LA GRANDE GIOSTRA

L’idea semplice, di base, originaria per togliere quattrini dalle tasche dei cittadini e metterle in quelle capienti dello Stato, è che quest’ultimo ha contratto debiti in nome e per conto dei primi. Un rosso che dovrebbe nascere dall’esigenza di fornire servizi e beni ai più deboli. A ciò si aggiunga la necessità per lo Stato di avere un po’ di risorse per lo sviluppo della comunità: insomma per investire anche dove il singolo non avrebbe alcuna convenienza a farlo. In un mondo ideale si potrebbe dunque semplificare che le leggi Finanziarie servono per pagare i servizi essenziali e per quelle opere pubbliche che ci permettano di competere egregiamente con il resto del mondo. Questa è la teoria.
La pratica è che la legge Finanziaria è un’enorme giostra in cui redistribuire i redditi (finalità che per taluni, ahinoi, è ancora sacrosanta), elargire piccoli favori di quartiere, coprire spese ereditate dal passato e perpetuare una classe politica alla ricerca del consenso. Ebbene per un governo debole essa rappresenta un rischio di implosione, ma anche una grande opportunità per moderare le parti in commedia. Quella messa in piedi da Prodi è una Finanziaria incredibilmente classista e i cui saldi proprio per questo motivo lievitano ogni giorno che passa fino ad arrivare a 40 miliardi. Cerchiamo di essere più precisi. L’idea di base è stata quella di difendere e compiacere, anche legittimamente, «la classe sociale» che sostiene il governo Prodi. Si è favorito il lavoro dipendente rispetto a quello autonomo. Si è privilegiato il settore pubblico a quello privato. Si è superficialmente divisa l’Italia tra ricchi e poveri, banalmente in funzione della dichiarazione dei redditi. E infine si è quasi antropologicamente separato i buoni che pagano le tasse dai criminali che evadono.

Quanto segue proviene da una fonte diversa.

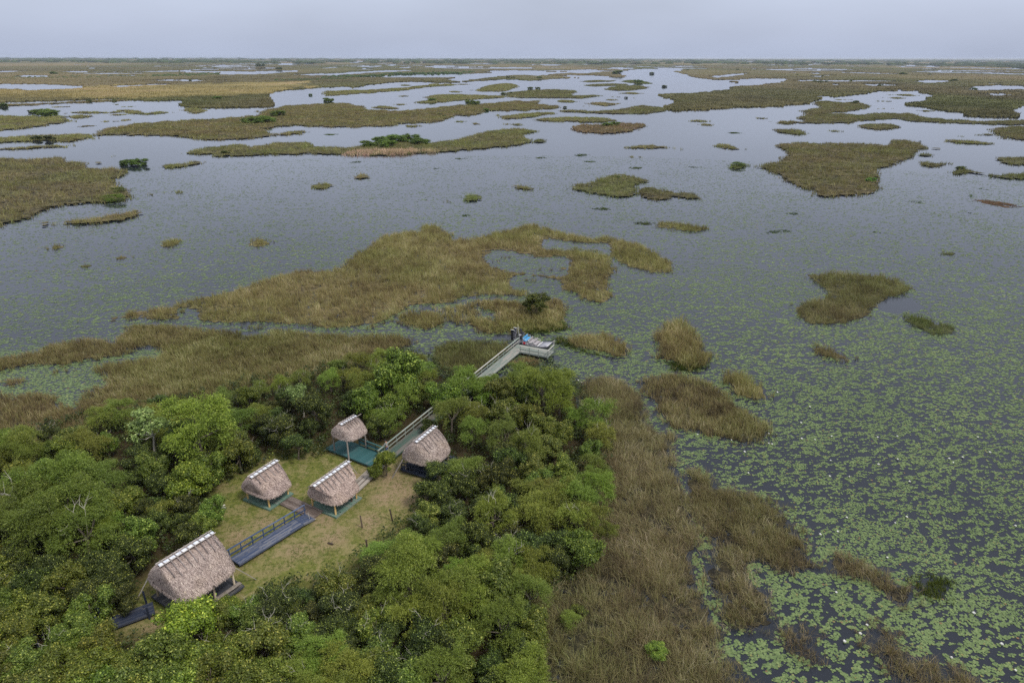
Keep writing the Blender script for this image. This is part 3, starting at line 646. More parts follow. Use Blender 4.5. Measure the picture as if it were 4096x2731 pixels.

Il gioco non funziona più. La divisione e la mobilità dei nostri cittadini è inafferrabile dalle semplici etichette classiste, eredità di un Ottocento strasepolto. Un apprendista che guadagna 20mila euro lordi l’anno, vedrà, grazie all’aumento dei contributi sociali, una busta paga più leggera di 162 euro l’anno. E se ne infischia delle tabelle di Visco che sostengono che egli possa avere un beneficio fiscale con un figlio a carico. Semplicemente non lo ha. E tantomeno vuole averlo sulle basi marxiane di un temporaneo vantaggio economico. Il proprietario di un Suv non necessariamente è più ricco di un elegante manager immobiliare che gira con una Fiat Idea, con relativo autista. Insomma fare a fette una società complessa come la nostra, e mettere buoni e cattivi su sponde separate è da folli. Ma soprattutto alla fine non fa quadrare i conti: quelli ragionieristici e quelli sociali. Quando un esecutivo nel suo complesso di manovre economiche, come dimostra l’articolo nelle pagine interne di Gian Maria De Francesco, sottrae risorse per dieci miliardi alla parte considerata più produttiva del Paese, fa un danno persino alle sue prospettive elettorali. Non è un caso che la politica dei territori che meglio conosce questa complessità sociale critichi sia da destra sia da sinistra le manovre del governo Prodi.


Bloccare i grandi lavori così come tassare gli apprendisti o martellare i proprietari di casa, sono mosse di politica economica figlie della medesima anacronistica semplificazione della nostra realtà sociale. Considerare i commercianti che sfilano a Treviso o i professionisti che manifestano a Roma, semplicemente degli evasori sembra l’atto disperato di un ignorante più che un disegno lucido di propaganda.